Книги украшают жизнь. Как писать и читать о науке (страница 13)
Рационалист, иконоборец, человек эпохи Возрождения
“Восхождение человека” – тринадцатисерийный телефильм BBC, сценаристом и ведущим которого был д-р Джейкоб Броновски, ученый-универсал, математик, поэт и знаток искусства. Бертран Рассел в своей “Истории западной философии” характеризует Омара Хайяма как “единственного известного мне человека, соединявшего в себе поэта и математика”[51]. Он мог бы добавить и Джейкоба Броновски, который в молодости был одновременно публикуемым поэтом, издателем поэзии и критиком, а также носил звание лучшего математика на своем курсе в Кембридже. Сериал “Восхождение человека”, впервые показанный в 1973 году, был придуман и заказан Дэвидом Аттенборо, когда тот работал контролером на BBC2, и, согласно распространенному мнению, является одним из лучших документальных телесериалов в истории. Потягаться с ним, возможно, способны только “Цивилизация” Кеннета Кларка, тоже заказанная Дэвидом Аттенборо, и, конечно же, собственные превосходные фильмы Аттенборо о природе. Как многие подобные амбициозные проекты, документальный сериал Броновски сопровождался выходом книги[52]. Когда в 2011 году ее собрались переиздавать, его дочь, историк и литературовед Лиза Жардин, пригласила меня написать предисловие. Оно перепечатывается здесь.
“Последний человек эпохи Возрождения” стало штампом, но штамп простителен в тех редких случаях, когда он правдив. Безусловно, трудно подобрать на это звание лучшую кандидатуру, чем Джейкоб Броновски. Есть другие ученые, которые могут похвастаться глубоким параллельным знанием искусства, или – в одном реальном случае – сочетают выдающиеся заслуги в естественных науках с еще более выдающимися заслугами в области истории Китая[53]. Но кто в большей степени, чем Броновски, сплетает глубокое знание истории, искусства, культурной антропологии, литературы и философии в единую бесшовную ткань с наукой? И делает это легко, без усилий, никогда не впадая в претенциозность? Броновски владеет английским – неродным для него, что еще более примечательно, – как художник кистью, мастерски создавая и широкие полотна, и изысканные миниатюры.
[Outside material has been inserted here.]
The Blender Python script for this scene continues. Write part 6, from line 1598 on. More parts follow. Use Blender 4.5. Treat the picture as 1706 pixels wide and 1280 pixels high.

Вот что он говорит, вдохновляясь “Джокондой”, о том, кто был, вероятно, первым и величайшим человеком Возрождения, чьим наброском младенца в утробе матери открывалась телевизионная версия “Восхождения человека”:
Человек уникален не тем, что занимается наукой, и не тем, что занимается искусством, но тем, что и наука, и искусство суть в равной степени выражения удивительной пластичности его ума. И “Джоконда” – отличный пример, ведь, в конце концов, чем занимался Леонардо большую часть жизни? Рисовал анатомические наброски, такие, как ребенок в утробе матери из Королевской коллекции в Виндзоре. А ведь именно с мозга и с ребенка начинается пластичность человеческого поведения.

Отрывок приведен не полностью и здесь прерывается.